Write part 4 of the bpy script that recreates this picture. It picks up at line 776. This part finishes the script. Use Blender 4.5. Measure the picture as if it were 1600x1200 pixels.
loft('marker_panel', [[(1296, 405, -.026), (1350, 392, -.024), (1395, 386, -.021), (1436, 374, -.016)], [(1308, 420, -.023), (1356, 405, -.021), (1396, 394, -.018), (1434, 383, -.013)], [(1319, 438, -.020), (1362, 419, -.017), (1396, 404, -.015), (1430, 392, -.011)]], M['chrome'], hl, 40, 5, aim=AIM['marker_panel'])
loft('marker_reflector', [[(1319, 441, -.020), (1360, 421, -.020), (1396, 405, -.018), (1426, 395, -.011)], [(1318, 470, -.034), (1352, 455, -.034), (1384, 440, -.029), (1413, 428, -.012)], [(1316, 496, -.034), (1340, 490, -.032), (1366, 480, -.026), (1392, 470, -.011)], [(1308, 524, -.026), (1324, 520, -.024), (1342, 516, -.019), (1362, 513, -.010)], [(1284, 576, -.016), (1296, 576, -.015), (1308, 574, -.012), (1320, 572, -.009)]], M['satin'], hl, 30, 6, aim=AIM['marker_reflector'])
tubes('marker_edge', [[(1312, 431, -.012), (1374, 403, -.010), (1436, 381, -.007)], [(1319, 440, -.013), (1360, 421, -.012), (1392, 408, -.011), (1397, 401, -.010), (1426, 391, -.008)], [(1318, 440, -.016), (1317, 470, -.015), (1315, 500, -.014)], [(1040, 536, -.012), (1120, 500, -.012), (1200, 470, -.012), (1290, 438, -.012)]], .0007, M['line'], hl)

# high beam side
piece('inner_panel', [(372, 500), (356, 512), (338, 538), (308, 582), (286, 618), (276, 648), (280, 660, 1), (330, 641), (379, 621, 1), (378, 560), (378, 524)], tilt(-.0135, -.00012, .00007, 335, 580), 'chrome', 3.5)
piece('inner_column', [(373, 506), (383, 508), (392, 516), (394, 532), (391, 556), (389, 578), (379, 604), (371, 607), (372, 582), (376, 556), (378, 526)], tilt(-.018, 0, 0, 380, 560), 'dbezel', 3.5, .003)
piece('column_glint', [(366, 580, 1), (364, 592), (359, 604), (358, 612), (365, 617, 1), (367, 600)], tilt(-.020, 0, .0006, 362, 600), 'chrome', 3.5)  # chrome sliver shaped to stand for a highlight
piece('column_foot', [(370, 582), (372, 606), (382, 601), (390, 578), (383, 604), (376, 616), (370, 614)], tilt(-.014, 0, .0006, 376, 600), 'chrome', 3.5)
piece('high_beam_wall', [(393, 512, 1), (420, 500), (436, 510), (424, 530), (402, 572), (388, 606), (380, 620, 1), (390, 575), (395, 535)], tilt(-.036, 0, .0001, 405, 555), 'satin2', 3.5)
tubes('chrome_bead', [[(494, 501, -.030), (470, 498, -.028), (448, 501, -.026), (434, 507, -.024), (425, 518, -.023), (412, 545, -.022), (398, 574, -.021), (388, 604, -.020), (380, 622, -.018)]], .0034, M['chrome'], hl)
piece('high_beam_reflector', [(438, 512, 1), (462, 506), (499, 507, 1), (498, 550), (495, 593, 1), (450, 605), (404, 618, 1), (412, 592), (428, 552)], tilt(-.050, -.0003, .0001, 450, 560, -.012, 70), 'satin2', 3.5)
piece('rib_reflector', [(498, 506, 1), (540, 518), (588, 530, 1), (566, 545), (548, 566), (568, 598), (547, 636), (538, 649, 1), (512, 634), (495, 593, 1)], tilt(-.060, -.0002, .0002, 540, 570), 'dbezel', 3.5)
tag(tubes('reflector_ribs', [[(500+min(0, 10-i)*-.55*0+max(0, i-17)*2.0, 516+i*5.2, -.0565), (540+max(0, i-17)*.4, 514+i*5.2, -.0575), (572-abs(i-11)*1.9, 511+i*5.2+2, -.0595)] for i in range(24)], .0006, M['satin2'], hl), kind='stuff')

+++

- _Problem to work on_: Write the listing out again, exactly as shown above.

- _Task answer_:
Write part 4 of the bpy script that recreates this picture. It picks up at line 776. This part finishes the script. Use Blender 4.5. Measure the picture as if it were 1600x1200 pixels.
loft('marker_panel', [[(1296, 405, -.026), (1350, 392, -.024), (1395, 386, -.021), (1436, 374, -.016)], [(1308, 420, -.023), (1356, 405, -.021), (1396, 394, -.018), (1434, 383, -.013)], [(1319, 438, -.020), (1362, 419, -.017), (1396, 404, -.015), (1430, 392, -.011)]], M['chrome'], hl, 40, 5, aim=AIM['marker_panel'])
loft('marker_reflector', [[(1319, 441, -.020), (1360, 421, -.020), (1396, 405, -.018), (1426, 395, -.011)], [(1318, 470, -.034), (1352, 455, -.034), (1384, 440, -.029), (1413, 428, -.012)], [(1316, 496, -.034), (1340, 490, -.032), (1366, 480, -.026), (1392, 470, -.011)], [(1308, 524, -.026), (1324, 520, -.024), (1342, 516, -.019), (1362, 513, -.010)], [(1284, 576, -.016), (1296, 576, -.015), (1308, 574, -.012), (1320, 572, -.009)]], M['satin'], hl, 30, 6, aim=AIM['marker_reflector'])
tubes('marker_edge', [[(1312, 431, -.012), (1374, 403, -.010), (1436, 381, -.007)], [(1319, 440, -.013), (1360, 421, -.012), (1392, 408, -.011), (1397, 401, -.010), (1426, 391, -.008)], [(1318, 440, -.016), (1317, 470, -.015), (1315, 500, -.014)], [(1040, 536, -.012), (1120, 500, -.012), (1200, 470, -.012), (1290, 438, -.012)]], .0007, M['line'], hl)

# high beam side
piece('inner_panel', [(372, 500), (356, 512), (338, 538), (308, 582), (286, 618), (276, 648), (280, 660, 1), (330, 641), (379, 621, 1), (378, 560), (378, 524)], tilt(-.0135, -.00012, .00007, 335, 580), 'chrome', 3.5)
piece('inner_column', [(373, 506), (383, 508), (392, 516), (394, 532), (391, 556), (389, 578), (379, 604), (371, 607), (372, 582), (376, 556), (378, 526)], tilt(-.018, 0, 0, 380, 560), 'dbezel', 3.5, .003)
piece('column_glint', [(366, 580, 1), (364, 592), (359, 604), (358, 612), (365, 617, 1), (367, 600)], tilt(-.020, 0, .0006, 362, 600), 'chrome', 3.5)  # chrome sliver shaped to stand for a highlight
piece('column_foot', [(370, 582), (372, 606), (382, 601), (390, 578), (383, 604), (376, 616), (370, 614)], tilt(-.014, 0, .0006, 376, 600), 'chrome', 3.5)
piece('high_beam_wall', [(393, 512, 1), (420, 500), (436, 510), (424, 530), (402, 572), (388, 606), (380, 620, 1), (390, 575), (395, 535)], tilt(-.036, 0, .0001, 405, 555), 'satin2', 3.5)
tubes('chrome_bead', [[(494, 501, -.030), (470, 498, -.028), (448, 501, -.026), (434, 507, -.024), (425, 518, -.023), (412, 545, -.022), (398, 574, -.021), (388, 604, -.020), (380, 622, -.018)]], .0034, M['chrome'], hl)
piece('high_beam_reflector', [(438, 512, 1), (462, 506), (499, 507, 1), (498, 550), (495, 593, 1), (450, 605), (404, 618, 1), (412, 592), (428, 552)], tilt(-.050, -.0003, .0001, 450, 560, -.012, 70), 'satin2', 3.5)
piece('rib_reflector', [(498, 506, 1), (540, 518), (588, 530, 1), (566, 545), (548, 566), (568, 598), (547, 636), (538, 649, 1), (512, 634), (495, 593, 1)], tilt(-.060, -.0002, .0002, 540, 570), 'dbezel', 3.5)
tag(tubes('reflector_ribs', [[(500+min(0, 10-i)*-.55*0+max(0, i-17)*2.0, 516+i*5.2, -.0565), (540+max(0, i-17)*.4, 514+i*5.2, -.0575), (572-abs(i-11)*1.9, 511+i*5.2+2, -.0595)] for i in range(24)], .0006, M['satin2'], hl), kind='stuff')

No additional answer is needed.